[Exercise details] Transcribe all of the material exactly, except for its pictures.

--- Start of Provided data ---

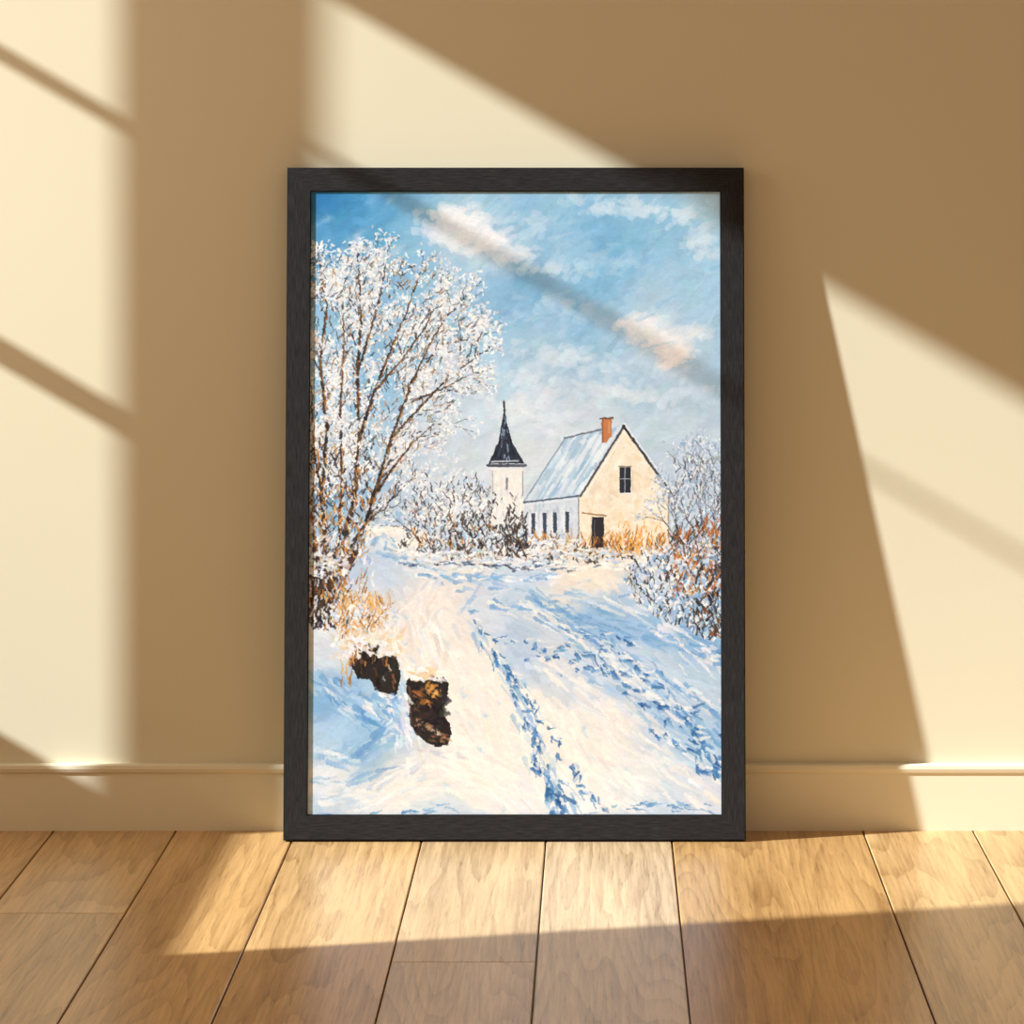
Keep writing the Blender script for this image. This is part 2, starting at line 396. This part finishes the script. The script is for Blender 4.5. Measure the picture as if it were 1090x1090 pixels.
prints([(560,700),(600,706),(655,722),(700,748),(766,790)],26,8,1.05)
prints([(640,684),(690,716),(730,762),(768,812)],22,8,1.1)
prints([(690,772),(730,798),(768,826)],11,6,1.1)
prints([(600,672),(640,676),(680,690)],8,3,.75)
flow([(420,862),(480,856),(500,864)],3,14,(1,3),[(40,100,160),(120,165,208)],.75,(5,14))
flow([(620,862),(700,852),(768,858)],4,26,(1,3.5),[(50,110,168),(120,165,208)],.65,(5,16))
flow([(340,864),(430,866)],2,12,(1,2.5),[(50,110,165),(120,165,208)],.7,(5,14))

# ---- distant hedge
for i in range(240):
    x=rng.uniform(330,560); y=rng.uniform(535,590)+(8 if x>470 else -2)
    stroke(x,y,x+rng.normal(0,5),y-rng.uniform(3,9),rng.uniform(2,5),jit(P_([(110,158,202),(205,216,228),(160,190,216)]),8,4),.55,.5,0,2)
flow([(385,574),(415,566),(450,574)],4,36,(3,7),[(248,240,228),(242,230,216)],.85,(8,18))

BR=[(48,38,36),(70,52,44),(38,34,40),(96,68,48)]
tips=[]
def branch(x,y,an,ln,w,dep,cols=BR,curl=.25):
    n=3
    for k in range(n):
        x2=x+ln/n*math.cos(an); y2=y+ln/n*math.sin(an)
        stroke(x,y,x2,y2,w,jit(P_(cols),8,3),.9,.2)
        if w>2.0: stroke(x+w*.3,y,x2+w*.3,y2,w*.35,jit((205,198,190),8,4),.7,0)
        x,y=x2,y2; an+=rng.normal(0,curl*.45); w*=.9
        tips.append((x,y,dep))
    if dep>0:
        for k in range(2 if rng.random()<.55 else 3):
            branch(x,y,an+rng.uniform(-.62,.62),ln*rng.uniform(.6,.85),w*.72,dep-1,cols,curl)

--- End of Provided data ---

[Written response]
Keep writing the Blender script for this image. This is part 2, starting at line 396. This part finishes the script. The script is for Blender 4.5. Measure the picture as if it were 1090x1090 pixels.
prints([(560,700),(600,706),(655,722),(700,748),(766,790)],26,8,1.05)
prints([(640,684),(690,716),(730,762),(768,812)],22,8,1.1)
prints([(690,772),(730,798),(768,826)],11,6,1.1)
prints([(600,672),(640,676),(680,690)],8,3,.75)
flow([(420,862),(480,856),(500,864)],3,14,(1,3),[(40,100,160),(120,165,208)],.75,(5,14))
flow([(620,862),(700,852),(768,858)],4,26,(1,3.5),[(50,110,168),(120,165,208)],.65,(5,16))
flow([(340,864),(430,866)],2,12,(1,2.5),[(50,110,165),(120,165,208)],.7,(5,14))

# ---- distant hedge
for i in range(240):
    x=rng.uniform(330,560); y=rng.uniform(535,590)+(8 if x>470 else -2)
    stroke(x,y,x+rng.normal(0,5),y-rng.uniform(3,9),rng.uniform(2,5),jit(P_([(110,158,202),(205,216,228),(160,190,216)]),8,4),.55,.5,0,2)
flow([(385,574),(415,566),(450,574)],4,36,(3,7),[(248,240,228),(242,230,216)],.85,(8,18))

BR=[(48,38,36),(70,52,44),(38,34,40),(96,68,48)]
tips=[]
def branch(x,y,an,ln,w,dep,cols=BR,curl=.25):
    n=3
    for k in range(n):
        x2=x+ln/n*math.cos(an); y2=y+ln/n*math.sin(an)
        stroke(x,y,x2,y2,w,jit(P_(cols),8,3),.9,.2)
        if w>2.0: stroke(x+w*.3,y,x2+w*.3,y2,w*.35,jit((205,198,190),8,4),.7,0)
        x,y=x2,y2; an+=rng.normal(0,curl*.45); w*=.9
        tips.append((x,y,dep))
    if dep>0:
        for k in range(2 if rng.random()<.55 else 3):
            branch(x,y,an+rng.uniform(-.62,.62),ln*rng.uniform(.6,.85),w*.72,dep-1,cols,curl)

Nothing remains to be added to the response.